May 13, 2005 00:29
i just can't figure out why girls are so over protective of their boyfriends, and vice versa.. cause i'm totally not. like i just can't see how you can be so obsessed with one person. apparently i'm "every man's dream" cause i just like to mess around with a guy and then leave.. like it's not a big deal to me.. like that may sound slutty, but ask anyone, cuase i'm not at all. but i don't like having a boyfriend, i don't like having someone to answer to. but i've also never been in love, and i've never had a serious relationship reach 2 months- so i guess that means i've never had a serious relationship. but i just don't see penis as a major priority in my life. but i guess that's also becuase it's so attainable. i mean that sounds bad, but it's true. and you guys know it is. i mean i literally get offered sex everyday, but i'm still a virgin. so it's weird..

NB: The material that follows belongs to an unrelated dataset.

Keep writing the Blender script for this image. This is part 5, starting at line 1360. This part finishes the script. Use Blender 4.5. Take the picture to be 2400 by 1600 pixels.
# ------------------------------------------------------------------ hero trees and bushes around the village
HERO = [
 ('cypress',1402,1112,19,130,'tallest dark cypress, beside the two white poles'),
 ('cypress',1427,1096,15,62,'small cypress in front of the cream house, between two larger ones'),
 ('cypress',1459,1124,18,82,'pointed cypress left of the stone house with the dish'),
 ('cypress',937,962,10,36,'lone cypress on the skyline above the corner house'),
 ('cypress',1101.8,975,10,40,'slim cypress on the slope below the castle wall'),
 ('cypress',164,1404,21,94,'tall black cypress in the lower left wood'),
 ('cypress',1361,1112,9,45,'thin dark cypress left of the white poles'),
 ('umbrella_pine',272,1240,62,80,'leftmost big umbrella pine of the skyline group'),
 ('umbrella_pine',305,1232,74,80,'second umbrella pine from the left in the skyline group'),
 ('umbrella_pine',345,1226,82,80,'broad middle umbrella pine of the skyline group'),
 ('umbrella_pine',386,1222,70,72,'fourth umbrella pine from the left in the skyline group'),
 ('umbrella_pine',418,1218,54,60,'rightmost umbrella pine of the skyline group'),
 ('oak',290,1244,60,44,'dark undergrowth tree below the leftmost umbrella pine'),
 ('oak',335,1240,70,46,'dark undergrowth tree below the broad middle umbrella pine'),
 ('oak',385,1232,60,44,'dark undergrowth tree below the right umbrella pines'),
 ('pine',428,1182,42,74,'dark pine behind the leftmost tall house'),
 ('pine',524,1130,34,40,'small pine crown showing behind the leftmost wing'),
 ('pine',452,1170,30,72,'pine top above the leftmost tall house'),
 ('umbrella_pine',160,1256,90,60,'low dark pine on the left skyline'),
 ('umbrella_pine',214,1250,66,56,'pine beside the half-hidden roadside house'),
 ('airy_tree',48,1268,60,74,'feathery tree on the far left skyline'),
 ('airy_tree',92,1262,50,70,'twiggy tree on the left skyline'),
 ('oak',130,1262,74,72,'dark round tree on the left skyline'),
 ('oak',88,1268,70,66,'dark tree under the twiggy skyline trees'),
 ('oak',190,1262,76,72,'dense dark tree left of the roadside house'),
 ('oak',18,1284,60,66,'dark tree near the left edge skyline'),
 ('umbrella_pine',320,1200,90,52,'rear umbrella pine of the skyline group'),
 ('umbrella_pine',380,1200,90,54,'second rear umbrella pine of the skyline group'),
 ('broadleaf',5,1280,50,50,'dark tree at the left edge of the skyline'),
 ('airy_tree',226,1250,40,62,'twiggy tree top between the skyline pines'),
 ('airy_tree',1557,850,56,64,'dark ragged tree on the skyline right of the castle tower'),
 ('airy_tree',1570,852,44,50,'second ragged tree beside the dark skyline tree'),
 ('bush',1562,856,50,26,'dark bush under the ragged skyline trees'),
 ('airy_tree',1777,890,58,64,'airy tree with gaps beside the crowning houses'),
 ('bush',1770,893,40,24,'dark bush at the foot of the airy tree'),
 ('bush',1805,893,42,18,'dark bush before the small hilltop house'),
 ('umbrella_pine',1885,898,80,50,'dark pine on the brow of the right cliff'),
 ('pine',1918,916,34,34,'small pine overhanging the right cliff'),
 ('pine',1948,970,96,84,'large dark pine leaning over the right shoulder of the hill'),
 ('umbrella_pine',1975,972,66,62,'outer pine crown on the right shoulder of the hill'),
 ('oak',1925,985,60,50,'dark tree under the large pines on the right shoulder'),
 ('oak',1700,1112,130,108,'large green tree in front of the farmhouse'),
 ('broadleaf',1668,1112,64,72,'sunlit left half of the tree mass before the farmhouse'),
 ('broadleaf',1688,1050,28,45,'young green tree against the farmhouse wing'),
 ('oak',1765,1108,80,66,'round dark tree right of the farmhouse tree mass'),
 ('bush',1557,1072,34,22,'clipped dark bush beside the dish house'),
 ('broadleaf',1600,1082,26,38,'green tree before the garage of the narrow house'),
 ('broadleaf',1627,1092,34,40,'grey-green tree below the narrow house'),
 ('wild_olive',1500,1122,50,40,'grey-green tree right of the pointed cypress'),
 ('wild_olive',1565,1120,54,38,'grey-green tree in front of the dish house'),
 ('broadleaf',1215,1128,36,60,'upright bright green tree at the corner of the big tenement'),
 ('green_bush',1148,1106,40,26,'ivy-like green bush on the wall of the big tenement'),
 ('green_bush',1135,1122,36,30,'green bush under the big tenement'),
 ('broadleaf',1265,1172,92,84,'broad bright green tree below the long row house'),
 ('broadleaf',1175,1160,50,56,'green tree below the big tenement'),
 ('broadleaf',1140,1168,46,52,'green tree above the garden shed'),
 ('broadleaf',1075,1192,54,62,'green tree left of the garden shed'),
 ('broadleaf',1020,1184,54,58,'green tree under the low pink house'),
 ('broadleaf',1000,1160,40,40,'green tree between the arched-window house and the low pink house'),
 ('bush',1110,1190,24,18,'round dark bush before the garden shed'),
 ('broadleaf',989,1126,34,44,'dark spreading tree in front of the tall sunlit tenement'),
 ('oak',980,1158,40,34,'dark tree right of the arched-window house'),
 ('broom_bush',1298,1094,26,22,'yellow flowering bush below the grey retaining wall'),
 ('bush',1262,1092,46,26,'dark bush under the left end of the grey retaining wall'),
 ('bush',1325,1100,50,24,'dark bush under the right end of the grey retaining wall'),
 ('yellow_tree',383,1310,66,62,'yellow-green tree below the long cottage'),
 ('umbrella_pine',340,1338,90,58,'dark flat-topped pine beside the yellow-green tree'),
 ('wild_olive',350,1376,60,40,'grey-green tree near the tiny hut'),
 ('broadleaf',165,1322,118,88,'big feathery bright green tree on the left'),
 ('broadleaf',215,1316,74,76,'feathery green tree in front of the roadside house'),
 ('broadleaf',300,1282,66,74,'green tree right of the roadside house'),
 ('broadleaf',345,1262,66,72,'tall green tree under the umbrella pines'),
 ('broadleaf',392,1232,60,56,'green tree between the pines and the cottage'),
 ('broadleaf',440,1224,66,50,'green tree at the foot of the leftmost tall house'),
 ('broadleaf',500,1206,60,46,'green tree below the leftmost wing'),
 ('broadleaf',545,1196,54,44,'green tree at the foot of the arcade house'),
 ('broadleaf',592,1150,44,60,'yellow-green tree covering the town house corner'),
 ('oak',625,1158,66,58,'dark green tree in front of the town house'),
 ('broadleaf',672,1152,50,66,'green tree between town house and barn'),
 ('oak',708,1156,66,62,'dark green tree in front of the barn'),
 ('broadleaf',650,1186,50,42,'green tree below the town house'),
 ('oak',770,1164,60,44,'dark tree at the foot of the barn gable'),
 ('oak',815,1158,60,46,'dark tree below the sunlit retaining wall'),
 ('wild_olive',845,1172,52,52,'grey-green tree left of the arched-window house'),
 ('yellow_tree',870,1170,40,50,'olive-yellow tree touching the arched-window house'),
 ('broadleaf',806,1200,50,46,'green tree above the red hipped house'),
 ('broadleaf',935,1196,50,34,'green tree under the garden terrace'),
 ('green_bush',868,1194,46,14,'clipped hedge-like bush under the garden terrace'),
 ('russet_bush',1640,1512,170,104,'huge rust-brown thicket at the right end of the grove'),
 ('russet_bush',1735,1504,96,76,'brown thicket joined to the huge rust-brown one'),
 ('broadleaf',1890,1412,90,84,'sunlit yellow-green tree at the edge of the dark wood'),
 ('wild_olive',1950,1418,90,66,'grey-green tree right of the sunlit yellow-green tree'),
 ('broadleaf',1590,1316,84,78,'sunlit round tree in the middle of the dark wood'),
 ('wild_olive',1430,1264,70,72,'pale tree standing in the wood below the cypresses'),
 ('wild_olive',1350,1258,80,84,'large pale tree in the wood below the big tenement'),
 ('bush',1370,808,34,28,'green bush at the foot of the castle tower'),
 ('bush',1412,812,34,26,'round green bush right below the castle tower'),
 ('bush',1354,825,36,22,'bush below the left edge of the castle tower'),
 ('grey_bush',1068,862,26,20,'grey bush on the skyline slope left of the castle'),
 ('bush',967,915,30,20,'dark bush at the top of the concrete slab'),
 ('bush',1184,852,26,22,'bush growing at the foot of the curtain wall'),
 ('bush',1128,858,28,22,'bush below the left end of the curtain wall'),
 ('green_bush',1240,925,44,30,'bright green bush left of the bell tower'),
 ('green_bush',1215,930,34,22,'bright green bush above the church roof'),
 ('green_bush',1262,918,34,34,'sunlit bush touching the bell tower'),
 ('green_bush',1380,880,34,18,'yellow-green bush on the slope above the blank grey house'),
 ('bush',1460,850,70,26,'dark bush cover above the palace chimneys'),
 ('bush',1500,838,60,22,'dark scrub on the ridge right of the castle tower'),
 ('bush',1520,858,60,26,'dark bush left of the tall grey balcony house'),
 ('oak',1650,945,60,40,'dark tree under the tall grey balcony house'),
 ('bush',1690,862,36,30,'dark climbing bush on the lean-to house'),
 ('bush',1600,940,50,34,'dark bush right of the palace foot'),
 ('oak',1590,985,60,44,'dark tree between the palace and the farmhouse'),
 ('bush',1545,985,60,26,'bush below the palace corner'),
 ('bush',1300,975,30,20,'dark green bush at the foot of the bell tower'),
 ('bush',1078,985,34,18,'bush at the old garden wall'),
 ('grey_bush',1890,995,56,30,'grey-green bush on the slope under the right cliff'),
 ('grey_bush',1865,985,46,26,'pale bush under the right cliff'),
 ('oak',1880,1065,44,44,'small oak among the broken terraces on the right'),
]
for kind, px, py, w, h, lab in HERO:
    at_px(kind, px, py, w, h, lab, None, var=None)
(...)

on a completly different subject, i love bible study
and on another completly different subject, my father called me today. for the first time in about a month, and the last time i talked to him he thought i was my sister and hten pretty much hung up on me. i missed the call, but he left a message and it made me cry. no matter how much i hate him for neglecting his children and being an asshole, i will defend him to the death and i have no idea why. i guess i have to love him, i mean i am a daddy's girl, but that's kinda wierd since he was never there. some people say the only man a girl can trust is her daddy, but that's totally not true, i mean i can trust him to be there for me hwen i'm down but he wouldn't do anything to help the situation, i can't trsut my mom eiter or my step parents... they're all unreliable and lazy. shucks.
i've had a great day :) i miss my friends.